Published 07th Apr 2010

The strength of London’s economy has led to a recovery in commercial property rental values nine months earlier than expected, according to research from Cluttons.

However, in its latest Commercial Property Market Outlook, the firm advises against unfounded optimism.

Capital values has risen by 11% since July, the firm said – the first growth for two and a half years. However this remains 38% below June 2007.

John Barrett, partner and head of valuation and investment at Cluttons, said: “The first quarter of 2010 should be similarly positive, as current buying activity is being fuelled by increased allocations to property by both institutions and private investors. However, it is strong occupier demand that leads to sustainable rental growth, which is really the motor of long term property performance. The sharp recovery in prices over the past 6 months should not ignore the underlying fragility of most occupier markets.”

London

Improved confidence has led to more occupier deals in the City and West End of London over the last quarter, leading to a recovery in rents. In the City rents have recovered to £49/sq ft from £42.50/sq ft in the third quarter of 2009.
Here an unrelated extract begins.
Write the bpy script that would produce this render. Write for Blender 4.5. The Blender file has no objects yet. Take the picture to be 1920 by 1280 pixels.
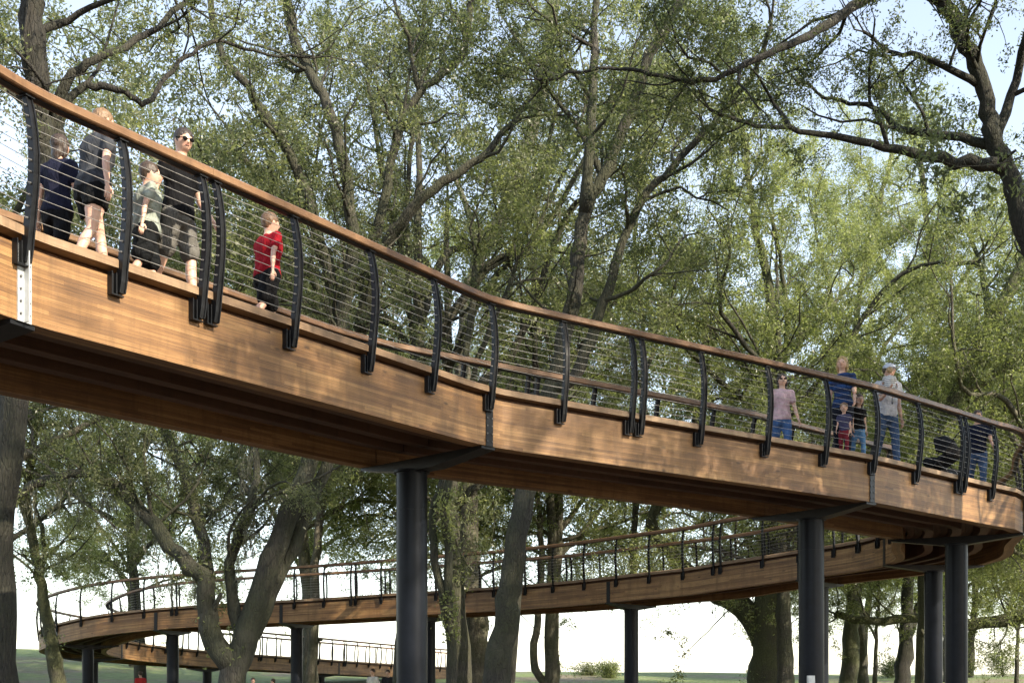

In the West End, prime rents have remained unchanged at £75/sq ft and take-up has improved.

Yields have also fallen to 5% or below in some cases due to demand for good stock in central London.

Regional outlook

Yields across the regions have also fallen by around 25 basis points, despite falling prime rents in city centres of between 5% and 10% on average.

Retail and industrial

In the retail sector, the outlook remains bleak, Cluttons said. While 2009 was not as bad as expected, 2010 is likely to be more difficult. 10% of shops are empty in the UK and this number is likely to rise.

In the industrial sector, property demand is still weak and headline rents fell by around 5% last year. However a lack of speculative development means rents may grow from 2012.

Barrett said: “Whilst Q1 2010 has been positive, fears of a moderate dip and weak occupier demand are casting doubt over property’s continuing recovery for all but the very best stock. The ongoing uncertainty surrounding the General Election and perceived post Election austerity cuts continues to cast a shadow over all sectors of the market.

“While doubts remain, we expect investors to revert to the fundamentals, which will no doubt have a further polarizing effect on an already disconnected market.”